Polo Shirts

Would you be surprised to know that polo shirts are actually “tennis shirts”? The polo shirt actually did not originate from the sport of polo, but rather from the sport of tennis. At one time, tennis players wore button-down shirts, ties and flannel trousers while playing, which obviously presented problems for comfort and ease of movement. In the 1920s the French tennis champion Rene Lacoste decided to do something about that and came up with a loose short-sleeved shirt made of knit pique cotton to wear to the 1926 U.S. Open championship. If his name rings a bell, that’s because he went on to form the now-famous company Chemise Lacoste to market his shirts in the 1930s. The small crocodile embroidered on the left breast of the shirts came from the nickname given to Lacoste by the American press during his championship days.

Once polo players became aware of Lacoste’s comfortable new invention, they quickly adopted it for their own sport. It wasn’t until the 1970s however that Ralph Lauren prominently featured the style as part of his Polo collection, complete with a tiny embroidered polo player on the breast, thereby helping to cement the shirt in the popular mind as a “polo” shirt rather than a “tennis” shirt.

Today polo shirts play an important role in both business and fashion. In the corporate world they are considered dressier than a t-shirt but less formal than a button-down and a tie, making them a good casual compromise for the workplace. In schools that require uniforms, polo shirts are commonly worn instead of button-downs during the warmer months. Workplaces which enforce a dress code often also use polo shirts, perhaps embroidered with the company logo on the breast, since they are both practical and durable and also professional in appearance.

In the fashion world, polo shirts are synonymous with preppy fashion from designers like Lacoste, Ralph Lauren, Izod, and Burberry. Polo shirts are versatile enough to pair with shorts and sandals for a casual day at the park or with slacks for dinner later that night. Polo shirts are popular with both men and women of all ages. Fit is key to making the polo shirt stylish; it should skim the body rather than being skintight or super-baggy. Tucking it in will look more businesslike so if you’re outside the workplace, you might prefer to leave the shirt untucked and unbuttoned for a more casual, stylish vibe.

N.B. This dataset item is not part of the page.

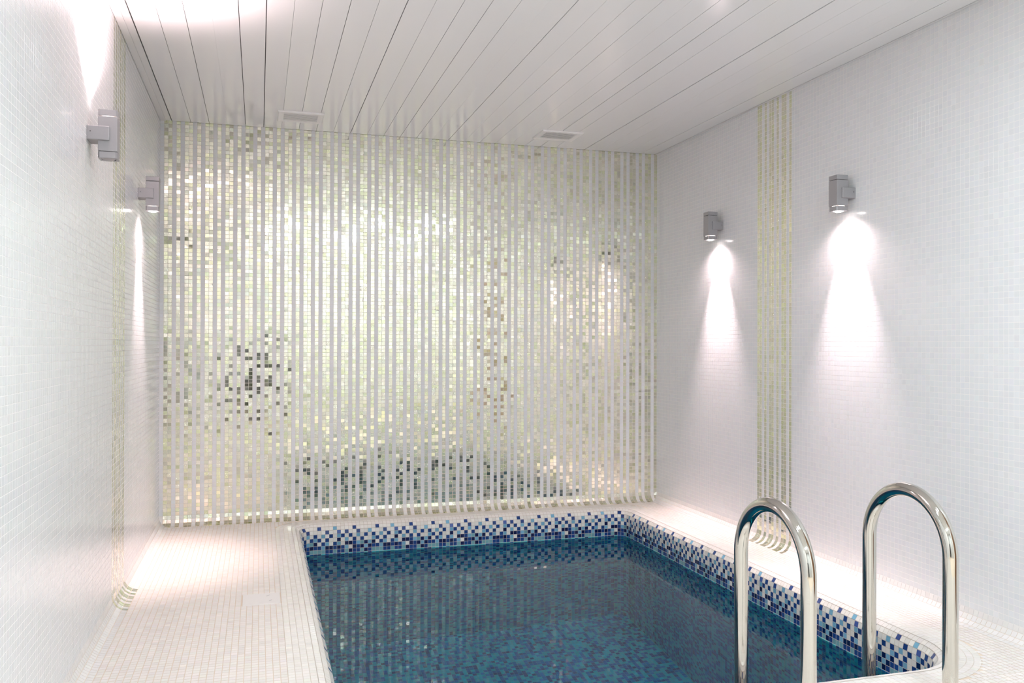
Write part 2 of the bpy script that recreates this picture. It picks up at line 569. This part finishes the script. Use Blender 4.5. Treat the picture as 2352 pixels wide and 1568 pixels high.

While a polo shirt in white, black or navy is a classic choice, today you can find polo shirts in a wide range of color options. Try a bright color for a really preppy, trendy touch, especially paired with chinos and a cardigan. This is a great way to embrace summer trends and have fun with your wardrobe while still looking pulled-together and appropriate for work, school or other professional atmospheres.